A pergunta fatal

Entrevistando José Sócrates, Vítor Gonçalves fez-lhe  uma pergunta ‘incómoda’ relativa à vida privada. Tratou-se de uma questão legítima ou foi um abuso?

Na polémica entrevista que Vítor Gonçalves fez a Sócrates há quase um mês, no programa Grande Entrevista, perguntou-lhe no fim: «Como é que o senhor hoje vive e como paga as suas despesas?». Revelando o ‘animal feroz’ que habita dentro dele, Sócrates exaltou-se, disse que isso era uma pergunta «à Correio da Manhã», atacou o jornalista (que ficou visivelmente embaraçado) e não respondeu.

Muita gente pôs-se ao lado de Sócrates e contra o jornalista, alegando que não é legítimo fazer perguntas sobre a vida privada das pessoas.

Tenho estima pessoal por Vítor Gonçalves, que também já me entrevistou na Grande Entrevista. Aliás, devo ser o português mais entrevistado nesse programa: duas vezes por Judite Sousa e uma por Vítor Gonçalves, sem contar com um convite seguido de ‘desconvite’. 

O episódio é insólito e merece ser contado. Depois da publicação do meu livro Eu e os Políticos, Vítor Gonçalves convidou-me para o seu programa, a entrevista chegou a ter data e hora marcadas, mas uns dias antes ligou a ‘desconvidar-me’ (o que, possivelmente, foi caso único na história do programa). 
Explicou-me que o livro tinha coisas de que ele discordava, sobretudo relativamente a episódios privados, e que lhe seria incómodo fazer perguntas sobre esses temas – pelo que preferia anular a entrevista. Estranhei, mas aceitei naturalmente a explicação. Até porque não gosto de me expor na TV e o ‘desconvite’ acabou por ser um alívio.
Fiquei, porém, estupefacto quando, algum tempo depois, no mesmo programa, sendo Helena Sacadura Cabral a entrevistada, vejo Vítor Gonçalves perguntar-lhe: «O que acha de José António Saraiva ter escrito num livro que o seu filho Miguel lhe disse que o irmão Paulo era homossexual?». Eu nem queria acreditar! Então Vítor Gonçalves desconvidara-me por não querer fazer perguntas ‘incómodas’ (do ponto de vista dele) e fazia uma pergunta destas à própria mãe das duas pessoas referidas naquele episódio? Isso já não era ‘incómodo’? O ‘incómodo’ só existia em relação a mim (que, sendo o autor do livro, era quem melhor podia explicar a inclusão dessa e doutras revelações polémicas)? 
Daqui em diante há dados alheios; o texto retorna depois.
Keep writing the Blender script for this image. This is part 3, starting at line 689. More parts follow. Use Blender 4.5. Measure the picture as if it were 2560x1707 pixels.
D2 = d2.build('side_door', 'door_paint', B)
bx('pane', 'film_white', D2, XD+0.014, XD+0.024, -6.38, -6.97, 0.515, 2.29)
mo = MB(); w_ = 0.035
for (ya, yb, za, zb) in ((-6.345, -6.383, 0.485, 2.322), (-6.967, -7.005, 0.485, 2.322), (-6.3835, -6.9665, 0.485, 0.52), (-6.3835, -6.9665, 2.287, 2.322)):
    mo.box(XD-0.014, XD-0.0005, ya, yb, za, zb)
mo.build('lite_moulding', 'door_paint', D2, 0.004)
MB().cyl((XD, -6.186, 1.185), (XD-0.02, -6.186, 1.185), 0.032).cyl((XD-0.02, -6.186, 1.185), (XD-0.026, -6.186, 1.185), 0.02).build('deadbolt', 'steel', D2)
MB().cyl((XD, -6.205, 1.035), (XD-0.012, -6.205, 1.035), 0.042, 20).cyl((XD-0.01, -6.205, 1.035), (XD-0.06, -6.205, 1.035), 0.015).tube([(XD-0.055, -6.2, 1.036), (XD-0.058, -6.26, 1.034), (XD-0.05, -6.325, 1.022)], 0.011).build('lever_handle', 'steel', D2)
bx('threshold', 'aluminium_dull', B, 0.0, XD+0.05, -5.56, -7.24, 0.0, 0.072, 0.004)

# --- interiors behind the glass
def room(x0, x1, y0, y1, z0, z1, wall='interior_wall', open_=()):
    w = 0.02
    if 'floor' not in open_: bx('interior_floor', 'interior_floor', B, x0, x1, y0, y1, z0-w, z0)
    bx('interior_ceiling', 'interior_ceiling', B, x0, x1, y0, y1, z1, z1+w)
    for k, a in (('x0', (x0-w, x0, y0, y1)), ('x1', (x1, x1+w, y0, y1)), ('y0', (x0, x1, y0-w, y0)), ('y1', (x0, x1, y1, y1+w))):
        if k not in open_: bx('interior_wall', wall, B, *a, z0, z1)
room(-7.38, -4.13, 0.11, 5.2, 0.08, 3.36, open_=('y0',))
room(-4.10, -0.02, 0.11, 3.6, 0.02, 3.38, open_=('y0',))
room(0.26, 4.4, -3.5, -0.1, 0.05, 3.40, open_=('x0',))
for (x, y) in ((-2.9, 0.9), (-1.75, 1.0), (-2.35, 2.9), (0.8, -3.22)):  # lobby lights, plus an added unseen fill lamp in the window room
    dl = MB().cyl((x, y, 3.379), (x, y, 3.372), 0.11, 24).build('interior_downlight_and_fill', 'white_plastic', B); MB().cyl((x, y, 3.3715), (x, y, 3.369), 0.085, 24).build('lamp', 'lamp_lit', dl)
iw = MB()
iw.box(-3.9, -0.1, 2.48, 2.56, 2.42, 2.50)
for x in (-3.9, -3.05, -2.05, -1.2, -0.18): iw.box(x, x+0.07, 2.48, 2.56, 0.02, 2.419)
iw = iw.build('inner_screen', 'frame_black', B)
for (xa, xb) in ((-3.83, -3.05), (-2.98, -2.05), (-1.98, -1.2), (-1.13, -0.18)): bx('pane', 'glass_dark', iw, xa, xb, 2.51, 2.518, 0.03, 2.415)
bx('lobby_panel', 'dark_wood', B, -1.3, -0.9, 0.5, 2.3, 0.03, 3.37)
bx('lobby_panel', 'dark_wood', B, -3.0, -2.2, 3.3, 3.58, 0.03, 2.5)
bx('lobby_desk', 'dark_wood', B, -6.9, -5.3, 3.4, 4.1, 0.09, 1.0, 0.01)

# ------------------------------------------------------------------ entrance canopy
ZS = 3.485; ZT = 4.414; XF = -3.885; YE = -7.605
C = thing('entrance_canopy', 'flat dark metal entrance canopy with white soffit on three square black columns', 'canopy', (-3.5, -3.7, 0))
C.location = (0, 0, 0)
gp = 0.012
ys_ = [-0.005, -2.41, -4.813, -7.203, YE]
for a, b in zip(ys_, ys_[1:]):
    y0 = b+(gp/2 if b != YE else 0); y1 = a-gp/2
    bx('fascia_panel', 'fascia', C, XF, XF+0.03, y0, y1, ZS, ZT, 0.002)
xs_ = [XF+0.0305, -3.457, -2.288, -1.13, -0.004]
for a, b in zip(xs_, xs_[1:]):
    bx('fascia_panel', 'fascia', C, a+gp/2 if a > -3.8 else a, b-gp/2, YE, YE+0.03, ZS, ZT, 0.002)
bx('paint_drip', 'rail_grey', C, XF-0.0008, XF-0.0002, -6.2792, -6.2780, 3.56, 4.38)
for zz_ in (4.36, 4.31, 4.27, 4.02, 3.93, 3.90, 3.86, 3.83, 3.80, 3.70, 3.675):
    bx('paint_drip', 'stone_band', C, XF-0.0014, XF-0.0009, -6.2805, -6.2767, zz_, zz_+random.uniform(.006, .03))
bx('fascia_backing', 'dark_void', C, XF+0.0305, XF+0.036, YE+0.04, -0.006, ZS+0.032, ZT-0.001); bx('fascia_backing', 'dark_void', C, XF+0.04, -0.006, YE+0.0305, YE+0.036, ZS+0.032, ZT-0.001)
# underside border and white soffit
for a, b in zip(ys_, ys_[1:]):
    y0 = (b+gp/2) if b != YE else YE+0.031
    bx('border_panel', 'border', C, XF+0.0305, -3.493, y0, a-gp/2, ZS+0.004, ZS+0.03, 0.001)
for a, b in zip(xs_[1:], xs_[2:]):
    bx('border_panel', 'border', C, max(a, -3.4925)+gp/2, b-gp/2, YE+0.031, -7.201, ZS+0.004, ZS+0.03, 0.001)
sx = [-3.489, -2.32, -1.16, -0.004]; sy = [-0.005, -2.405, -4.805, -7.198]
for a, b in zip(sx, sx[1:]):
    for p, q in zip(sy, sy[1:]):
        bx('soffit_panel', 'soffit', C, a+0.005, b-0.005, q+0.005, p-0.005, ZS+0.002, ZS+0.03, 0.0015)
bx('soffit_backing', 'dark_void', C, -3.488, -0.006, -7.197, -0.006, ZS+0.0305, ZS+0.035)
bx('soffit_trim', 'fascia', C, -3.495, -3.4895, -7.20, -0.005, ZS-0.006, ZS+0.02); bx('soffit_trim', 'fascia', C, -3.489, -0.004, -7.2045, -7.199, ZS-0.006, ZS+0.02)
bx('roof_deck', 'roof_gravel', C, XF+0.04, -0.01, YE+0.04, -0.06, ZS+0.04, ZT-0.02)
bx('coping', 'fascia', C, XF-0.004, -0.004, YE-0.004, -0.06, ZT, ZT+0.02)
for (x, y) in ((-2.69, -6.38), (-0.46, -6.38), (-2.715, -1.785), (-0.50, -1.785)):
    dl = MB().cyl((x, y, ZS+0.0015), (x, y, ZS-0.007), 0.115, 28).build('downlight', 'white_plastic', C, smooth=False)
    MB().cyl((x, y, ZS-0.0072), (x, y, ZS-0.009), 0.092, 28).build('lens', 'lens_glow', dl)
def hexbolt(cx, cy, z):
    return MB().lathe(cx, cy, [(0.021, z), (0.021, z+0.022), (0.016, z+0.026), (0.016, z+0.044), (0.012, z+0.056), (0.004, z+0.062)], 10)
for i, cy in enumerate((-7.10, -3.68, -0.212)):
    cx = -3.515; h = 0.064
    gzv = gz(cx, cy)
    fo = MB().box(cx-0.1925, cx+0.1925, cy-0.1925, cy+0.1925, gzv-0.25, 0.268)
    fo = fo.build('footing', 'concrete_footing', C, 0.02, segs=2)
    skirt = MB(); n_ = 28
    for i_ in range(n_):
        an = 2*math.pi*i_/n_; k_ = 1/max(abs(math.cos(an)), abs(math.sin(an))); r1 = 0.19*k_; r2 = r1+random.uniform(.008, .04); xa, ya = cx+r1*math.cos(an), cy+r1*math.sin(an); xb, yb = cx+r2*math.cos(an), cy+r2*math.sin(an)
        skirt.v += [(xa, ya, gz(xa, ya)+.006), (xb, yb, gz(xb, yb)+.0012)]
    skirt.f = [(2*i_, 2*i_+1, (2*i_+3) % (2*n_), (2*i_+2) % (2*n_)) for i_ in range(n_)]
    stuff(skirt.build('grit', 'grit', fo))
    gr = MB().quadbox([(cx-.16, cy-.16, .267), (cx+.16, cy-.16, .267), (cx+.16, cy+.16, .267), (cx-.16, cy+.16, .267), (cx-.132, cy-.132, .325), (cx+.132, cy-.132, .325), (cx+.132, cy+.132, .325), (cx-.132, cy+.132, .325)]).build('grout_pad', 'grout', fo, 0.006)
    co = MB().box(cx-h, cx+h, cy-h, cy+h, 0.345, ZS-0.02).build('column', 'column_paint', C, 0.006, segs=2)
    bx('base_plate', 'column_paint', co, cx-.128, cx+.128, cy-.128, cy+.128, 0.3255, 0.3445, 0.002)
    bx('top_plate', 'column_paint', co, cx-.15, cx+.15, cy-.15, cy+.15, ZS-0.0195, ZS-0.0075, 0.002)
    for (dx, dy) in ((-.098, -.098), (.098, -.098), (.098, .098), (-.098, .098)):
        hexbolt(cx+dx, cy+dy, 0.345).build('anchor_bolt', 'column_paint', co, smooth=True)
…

Agora, entrevistando José Sócrates, Vítor Gonçalves também lhe fez uma pergunta ‘incómoda’. Uma pergunta relativa à vida privada. Mas neste caso já se justificaria ou seria um abuso?

Sócrates acaba de ser acusado pelo Ministério Público de fazer, desde 2006, uma vida faustosa com dinheiro proveniente de contas bancárias em nome do primo José Paulo e do amigo Carlos Santos Silva. O próprio Sócrates admite hoje que viveu nos últimos anos com dinheiro ‘emprestado’ pelo amigo. Ora, como o amigo tem as contas arrestadas, faz todo o sentido perguntar: «Com que dinheiro vive agora?».
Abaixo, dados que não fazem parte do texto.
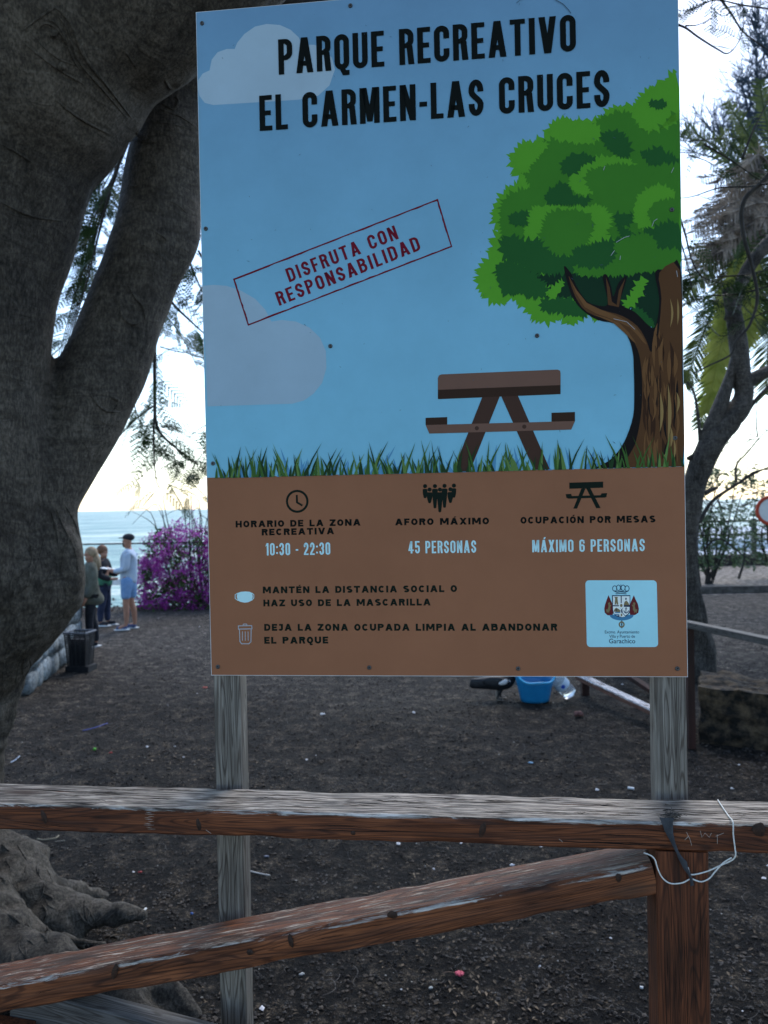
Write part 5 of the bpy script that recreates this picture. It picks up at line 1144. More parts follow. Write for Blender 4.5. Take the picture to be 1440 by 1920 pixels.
# woman in coat, seen from behind, partly hidden by the tree
g = gnd(172, 1216); wom = empty('person', (g.x, g.y, gz(g.x, g.y)), 'blond woman in long grey olive coat and black leggings beside the black basket', 'person', rz=.5)
arms = {'L': ((.02, -.24, 1.13), (-.12, -.25, .90), (-.15, -.25, .83)), 'R': ((.03, .25, 1.13), (-.08, .27, .88), (-.10, .27, .80))}
j, bo = body(wom, arms, 1.60, legsep=.07, step=.07); skinmesh('body', j, bo, M['skin'], wom)
jj = puff(j, ['waist', 'chest', 'neck0', 'shL', 'elL', 'wrL', 'shR', 'elR', 'wrR'], .03); jj['h'] = (.02, 0, .84, .18, .20); jj['h2'] = (.03, 0, .66, .20, .225); jj['collar'] = (*j['neck'][:3], .07, .07)
skinmesh('coat', jj, [('h2', 'h'), ('h', 'waist'), ('waist', 'chest'), ('chest', 'neck0'), ('neck0', 'collar'), ('neck0', 'shL'), ('shL', 'elL'), ('elL', 'wrL'), ('neck0', 'shR'), ('shR', 'elR'), ('elR', 'wrR')], M['coat'], wom)
jj = puff(j, ['pelvis', 'hipL', 'kneeL', 'calfL', 'ankL', 'hipR', 'kneeR', 'calfR', 'ankR'], .012)
skinmesh('leggings', jj, [('pelvis', 'hipL'), ('hipL', 'kneeL'), ('kneeL', 'calfL'), ('calfL', 'ankL'), ('pelvis', 'hipR'), ('hipR', 'kneeR'), ('kneeR', 'calfR'), ('calfR', 'ankR')], M['black'], wom)
shoes(wom, j, M['sole'], M['black'])
mb = MB(); h = Vector(j['head'][:3]); mb.ball(h+Vector((.02, 0, .01)), (.10, .088, .10), 14, 9); mb.tube([h+Vector((.05, 0, .0)), h+Vector((.08, 0, -.12)), h+Vector((.09, 0, -.22)), h+Vector((.09, 0, -.28))], [.07, .085, .08, .04], 12, ell=.7); mb.build('hair', M['hair_b'], wom, True)
# third person beyond her
g = gnd(197, 1174); p3 = empty('person', (g.x, g.y, gz(g.x, g.y)), 'person in black jacket over green top with navy trousers behind the blond woman', 'person', rz=PI)
arms = {'L': ((-.06, -.23, 1.14), (-.26, -.14, 1.15), (-.32, -.12, 1.18)), 'R': ((.03, .23, 1.15), (-.22, .16, 1.05), (-.28, .14, 1.06))}
j, bo = body(p3, arms, 1.50, legsep=.08, step=.05); skinmesh('body', j, bo, M['skin'], p3)
jj = puff(j, ['waist', 'chest', 'neck0', 'shL', 'elL', 'wrL', 'shR', 'elR', 'wrR'], .03); jj['collar'] = (*j['neck'][:3], .06, .06)
skinmesh('jacket', jj, [('waist', 'chest'), ('chest', 'neck0'), ('neck0', 'collar'), ('neck0', 'shL'), ('shL', 'elL'), ('elL', 'wrL'), ('neck0', 'shR'), ('shR', 'elR'), ('elR', 'wrR')], M['black'], p3)
skinmesh('top', {'a': (0, 0, .98, .15, .18), 'b': (0, 0, .88, .16, .19), 'c': (0, 0, .74, .17, .20)}, [('a', 'b'), ('b', 'c')], M['green'], p3)
jj = puff(j, ['pelvis', 'hipL', 'kneeL', 'calfL', 'ankL', 'hipR', 'kneeR', 'calfR', 'ankR'], .02)
skinmesh('trousers', jj, [('pelvis', 'hipL'), ('hipL', 'kneeL'), ('kneeL', 'calfL'), ('calfL', 'ankL'), ('pelvis', 'hipR'), ('hipR', 'kneeR'), ('kneeR', 'calfR'), ('calfR', 'ankR')], M['navy'], p3)
shoes(p3, j, M['sole'], M['black'])
mb = MB(); h = Vector(j['head'][:3]); mb.ball(h+Vector((.02, 0, .03)), (.105, .09, .10), 14, 9); mb.build('hair', M['hair_r'], p3, True)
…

É verdade que, em teoria, o modo como uma pessoa vive é uma questão privada. Mas, no que respeita aos políticos, tal é objeto de discussão. Lembro-me de Marcelo Rebelo de Sousa ter dito um dia que os políticos não têm direito a ter vida privada, pois todos os seus atos devem poder ser objeto de escrutínio público. 

Há também países onde os sinais exteriores de riqueza, quando não legalmente justificados pelos rendimentos que as pessoas auferem, dão origem a inquéritos e a processos judiciais. 

Em Portugal não é assim. 

Mas a vida de luxo que José Sócrates levava, com dinheiro escondido nas contas de um amigo – aparentemente para não ser detetado pelas autoridades, por ser proveniente de ‘luvas’ –, deu azo a que a sua vida pessoal e o cargo de primeiro-ministro apareçam hoje misturados pelas piores razões.

Neste caso, não foi o jornalista que misturou o público com o privado – foi o próprio Sócrates.

E a pergunta impunha-se: se as contas bancárias de que o ex-primeiro-ministro se servia estão arrestadas pela Justiça, de que dinheiro vive hoje?

A questão, portanto, não só era perfeitamente legítima como tinha de ser colocada. Se Sócrates não queria ser confrontado com ela, não deveria ter dado a entrevista.